The role of mobility barriers in protecting a blue ocean

Mobility barriers refer to the challenges that existing firms would have changing position and thus moving into your blue ocean. Some examples of mobility barriers include:

  • Existing commitments of resources that are difficult to re-configure
  • Required resources and capabilities that can’t be obtained
  • Existing brand reputation for specific offerings
  • Existing long term customers that would be lost if the firm were to change

The role of entry barriers in protecting a blue ocean

Likewise, entry barriers protect a blue ocean strategy, however, this time from new firms entering. A key difference between new and existing firms is that new firms do not have a prior legacy to worry about. Companies also don’t have an awareness of new firms – while you may know who your competitors are, it is possible for new firms to enter that you had no prior knowledge of. 

Unlike existing firms, new entrants may have a challenge building up the resources that are necessary to compete. While existing competitors already have some resources, new firms do not.
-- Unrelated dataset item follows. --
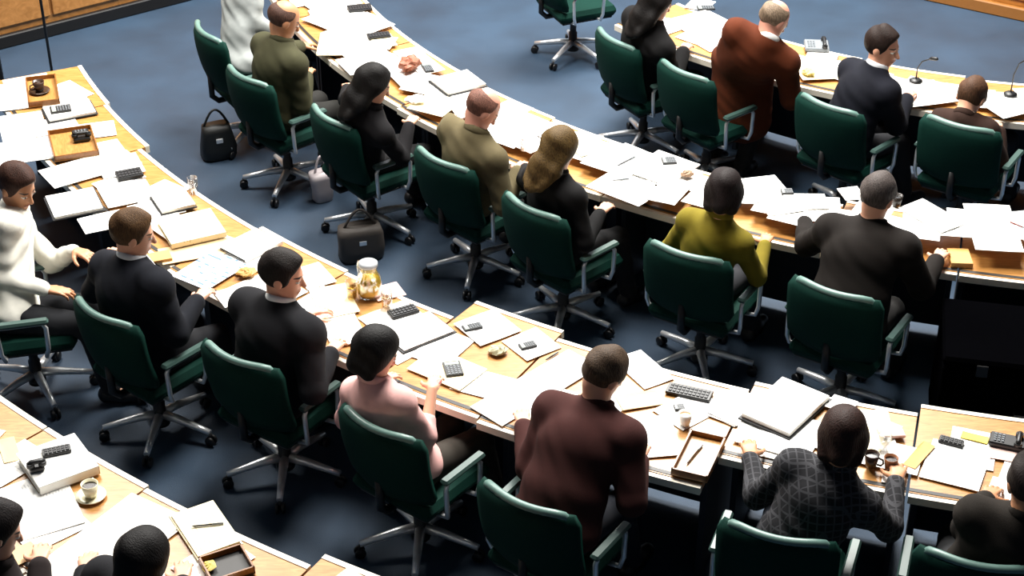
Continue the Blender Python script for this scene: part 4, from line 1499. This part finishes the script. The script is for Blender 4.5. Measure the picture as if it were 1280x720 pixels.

Some specific entry barriers that may protect a blue ocean strategy from new entrants include:

  • Patents and legal protections
  • Economies of scale
  • Learning effects
  • Difficulties in accessing distribution channel
  • Network effects
  • Established customer or supplier arrangements, and other switching costs

Consider your underlying resources

Underpinning whether firms are able to imitate your position is the resources that your firm has. If your ability to compete in the blue ocean is based on valuable, rare, hard to imitate resources, then this increases the difficulty other firms would have in competing. Consider both the challenge that new firms and existing companies would have in acquiring your resources. The VRIO framework is one approach to systematically consider your resource position and value the likelihood that other firms will be able to imitate your position.